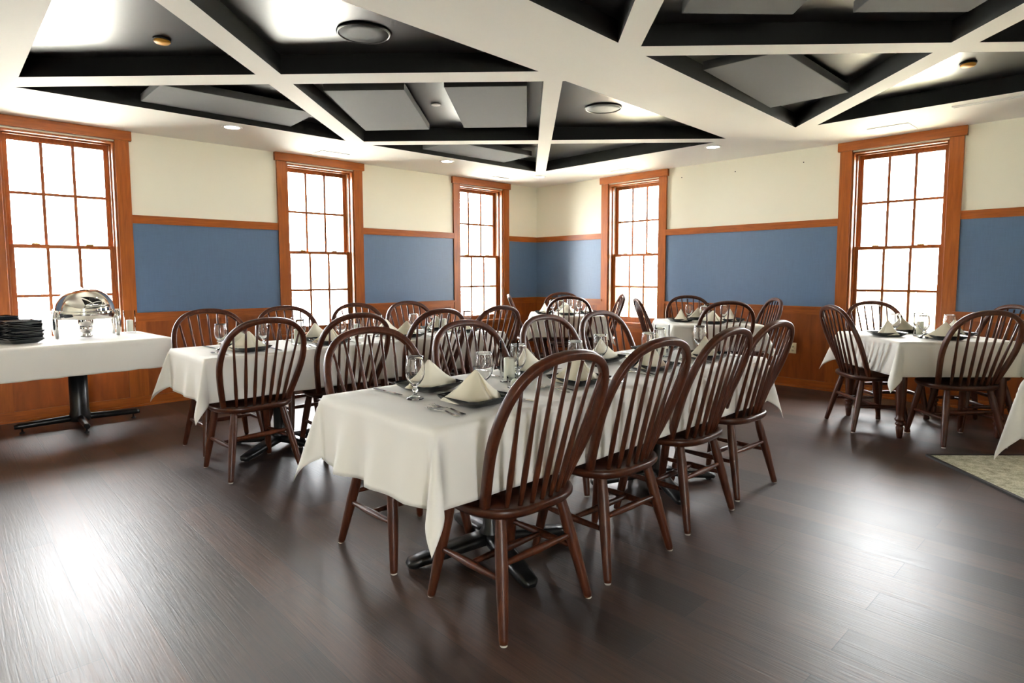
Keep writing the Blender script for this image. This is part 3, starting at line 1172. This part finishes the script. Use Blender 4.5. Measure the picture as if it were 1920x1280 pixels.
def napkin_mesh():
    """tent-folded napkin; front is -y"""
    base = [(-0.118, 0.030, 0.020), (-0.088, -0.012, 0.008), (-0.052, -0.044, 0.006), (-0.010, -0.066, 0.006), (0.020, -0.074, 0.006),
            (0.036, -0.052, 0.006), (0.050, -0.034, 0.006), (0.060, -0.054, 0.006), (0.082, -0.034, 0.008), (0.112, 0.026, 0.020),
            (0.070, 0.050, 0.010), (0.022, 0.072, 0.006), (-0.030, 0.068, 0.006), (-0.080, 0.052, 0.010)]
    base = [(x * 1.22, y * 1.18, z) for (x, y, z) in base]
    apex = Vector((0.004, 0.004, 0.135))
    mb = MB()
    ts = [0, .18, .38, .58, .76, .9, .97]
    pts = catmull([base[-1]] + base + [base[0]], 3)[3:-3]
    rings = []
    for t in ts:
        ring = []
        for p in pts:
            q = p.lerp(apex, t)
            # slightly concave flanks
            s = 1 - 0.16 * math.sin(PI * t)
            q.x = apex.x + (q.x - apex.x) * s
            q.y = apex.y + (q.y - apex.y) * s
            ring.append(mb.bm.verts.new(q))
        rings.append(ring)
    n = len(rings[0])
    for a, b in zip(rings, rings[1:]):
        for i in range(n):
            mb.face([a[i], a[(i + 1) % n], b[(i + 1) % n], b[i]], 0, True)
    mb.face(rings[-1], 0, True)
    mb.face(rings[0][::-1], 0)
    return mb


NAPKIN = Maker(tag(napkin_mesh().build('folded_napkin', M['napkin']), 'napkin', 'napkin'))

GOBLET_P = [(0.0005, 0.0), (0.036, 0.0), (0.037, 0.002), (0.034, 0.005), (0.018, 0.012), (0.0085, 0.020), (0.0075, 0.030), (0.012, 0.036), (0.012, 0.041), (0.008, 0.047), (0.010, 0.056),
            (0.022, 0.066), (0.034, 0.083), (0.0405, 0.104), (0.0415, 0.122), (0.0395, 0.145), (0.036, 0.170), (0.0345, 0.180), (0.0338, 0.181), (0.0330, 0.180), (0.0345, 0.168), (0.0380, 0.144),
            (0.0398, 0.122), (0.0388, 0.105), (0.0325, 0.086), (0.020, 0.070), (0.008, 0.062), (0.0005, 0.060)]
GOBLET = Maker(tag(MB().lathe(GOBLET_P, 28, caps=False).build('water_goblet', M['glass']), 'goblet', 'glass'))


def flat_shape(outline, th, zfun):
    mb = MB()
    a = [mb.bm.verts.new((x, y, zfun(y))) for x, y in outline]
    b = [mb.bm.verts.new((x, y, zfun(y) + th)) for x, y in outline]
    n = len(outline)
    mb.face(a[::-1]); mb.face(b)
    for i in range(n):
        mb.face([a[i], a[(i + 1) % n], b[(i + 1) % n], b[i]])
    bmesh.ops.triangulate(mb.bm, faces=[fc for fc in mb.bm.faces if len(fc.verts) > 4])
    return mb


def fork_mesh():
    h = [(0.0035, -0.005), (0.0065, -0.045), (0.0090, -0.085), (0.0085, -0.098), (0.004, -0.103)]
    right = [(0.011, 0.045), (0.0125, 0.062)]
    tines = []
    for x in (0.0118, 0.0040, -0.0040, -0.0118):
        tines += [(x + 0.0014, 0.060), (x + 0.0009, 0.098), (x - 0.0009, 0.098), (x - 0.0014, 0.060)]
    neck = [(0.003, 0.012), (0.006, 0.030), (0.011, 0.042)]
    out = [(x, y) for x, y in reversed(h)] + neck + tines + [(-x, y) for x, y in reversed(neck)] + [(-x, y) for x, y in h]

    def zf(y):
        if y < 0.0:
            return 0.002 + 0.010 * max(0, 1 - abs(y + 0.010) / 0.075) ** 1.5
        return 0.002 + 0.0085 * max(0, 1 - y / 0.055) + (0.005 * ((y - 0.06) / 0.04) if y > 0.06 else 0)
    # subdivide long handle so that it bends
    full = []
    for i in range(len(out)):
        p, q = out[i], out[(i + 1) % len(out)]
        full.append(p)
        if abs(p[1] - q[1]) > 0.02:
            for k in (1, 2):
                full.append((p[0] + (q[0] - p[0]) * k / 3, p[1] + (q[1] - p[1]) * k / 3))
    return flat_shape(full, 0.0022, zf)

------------

**What you need to do**: Quote the material word for word, dropping any images it holds.

**Answer**:
Keep writing the Blender script for this image. This is part 3, starting at line 1172. This part finishes the script. Use Blender 4.5. Measure the picture as if it were 1920x1280 pixels.
def napkin_mesh():
    """tent-folded napkin; front is -y"""
    base = [(-0.118, 0.030, 0.020), (-0.088, -0.012, 0.008), (-0.052, -0.044, 0.006), (-0.010, -0.066, 0.006), (0.020, -0.074, 0.006),
            (0.036, -0.052, 0.006), (0.050, -0.034, 0.006), (0.060, -0.054, 0.006), (0.082, -0.034, 0.008), (0.112, 0.026, 0.020),
            (0.070, 0.050, 0.010), (0.022, 0.072, 0.006), (-0.030, 0.068, 0.006), (-0.080, 0.052, 0.010)]
    base = [(x * 1.22, y * 1.18, z) for (x, y, z) in base]
    apex = Vector((0.004, 0.004, 0.135))
    mb = MB()
    ts = [0, .18, .38, .58, .76, .9, .97]
    pts = catmull([base[-1]] + base + [base[0]], 3)[3:-3]
    rings = []
    for t in ts:
        ring = []
        for p in pts:
            q = p.lerp(apex, t)
            # slightly concave flanks
            s = 1 - 0.16 * math.sin(PI * t)
            q.x = apex.x + (q.x - apex.x) * s
            q.y = apex.y + (q.y - apex.y) * s
            ring.append(mb.bm.verts.new(q))
        rings.append(ring)
    n = len(rings[0])
    for a, b in zip(rings, rings[1:]):
        for i in range(n):
            mb.face([a[i], a[(i + 1) % n], b[(i + 1) % n], b[i]], 0, True)
    mb.face(rings[-1], 0, True)
    mb.face(rings[0][::-1], 0)
    return mb


NAPKIN = Maker(tag(napkin_mesh().build('folded_napkin', M['napkin']), 'napkin', 'napkin'))

GOBLET_P = [(0.0005, 0.0), (0.036, 0.0), (0.037, 0.002), (0.034, 0.005), (0.018, 0.012), (0.0085, 0.020), (0.0075, 0.030), (0.012, 0.036), (0.012, 0.041), (0.008, 0.047), (0.010, 0.056),
            (0.022, 0.066), (0.034, 0.083), (0.0405, 0.104), (0.0415, 0.122), (0.0395, 0.145), (0.036, 0.170), (0.0345, 0.180), (0.0338, 0.181), (0.0330, 0.180), (0.0345, 0.168), (0.0380, 0.144),
            (0.0398, 0.122), (0.0388, 0.105), (0.0325, 0.086), (0.020, 0.070), (0.008, 0.062), (0.0005, 0.060)]
GOBLET = Maker(tag(MB().lathe(GOBLET_P, 28, caps=False).build('water_goblet', M['glass']), 'goblet', 'glass'))


def flat_shape(outline, th, zfun):
    mb = MB()
    a = [mb.bm.verts.new((x, y, zfun(y))) for x, y in outline]
    b = [mb.bm.verts.new((x, y, zfun(y) + th)) for x, y in outline]
    n = len(outline)
    mb.face(a[::-1]); mb.face(b)
    for i in range(n):
        mb.face([a[i], a[(i + 1) % n], b[(i + 1) % n], b[i]])
    bmesh.ops.triangulate(mb.bm, faces=[fc for fc in mb.bm.faces if len(fc.verts) > 4])
    return mb


def fork_mesh():
    h = [(0.0035, -0.005), (0.0065, -0.045), (0.0090, -0.085), (0.0085, -0.098), (0.004, -0.103)]
    right = [(0.011, 0.045), (0.0125, 0.062)]
    tines = []
    for x in (0.0118, 0.0040, -0.0040, -0.0118):
        tines += [(x + 0.0014, 0.060), (x + 0.0009, 0.098), (x - 0.0009, 0.098), (x - 0.0014, 0.060)]
    neck = [(0.003, 0.012), (0.006, 0.030), (0.011, 0.042)]
    out = [(x, y) for x, y in reversed(h)] + neck + tines + [(-x, y) for x, y in reversed(neck)] + [(-x, y) for x, y in h]

    def zf(y):
        if y < 0.0:
            return 0.002 + 0.010 * max(0, 1 - abs(y + 0.010) / 0.075) ** 1.5
        return 0.002 + 0.0085 * max(0, 1 - y / 0.055) + (0.005 * ((y - 0.06) / 0.04) if y > 0.06 else 0)
    # subdivide long handle so that it bends
    full = []
    for i in range(len(out)):
        p, q = out[i], out[(i + 1) % len(out)]
        full.append(p)
        if abs(p[1] - q[1]) > 0.02:
            for k in (1, 2):
                full.append((p[0] + (q[0] - p[0]) * k / 3, p[1] + (q[1] - p[1]) * k / 3))
    return flat_shape(full, 0.0022, zf)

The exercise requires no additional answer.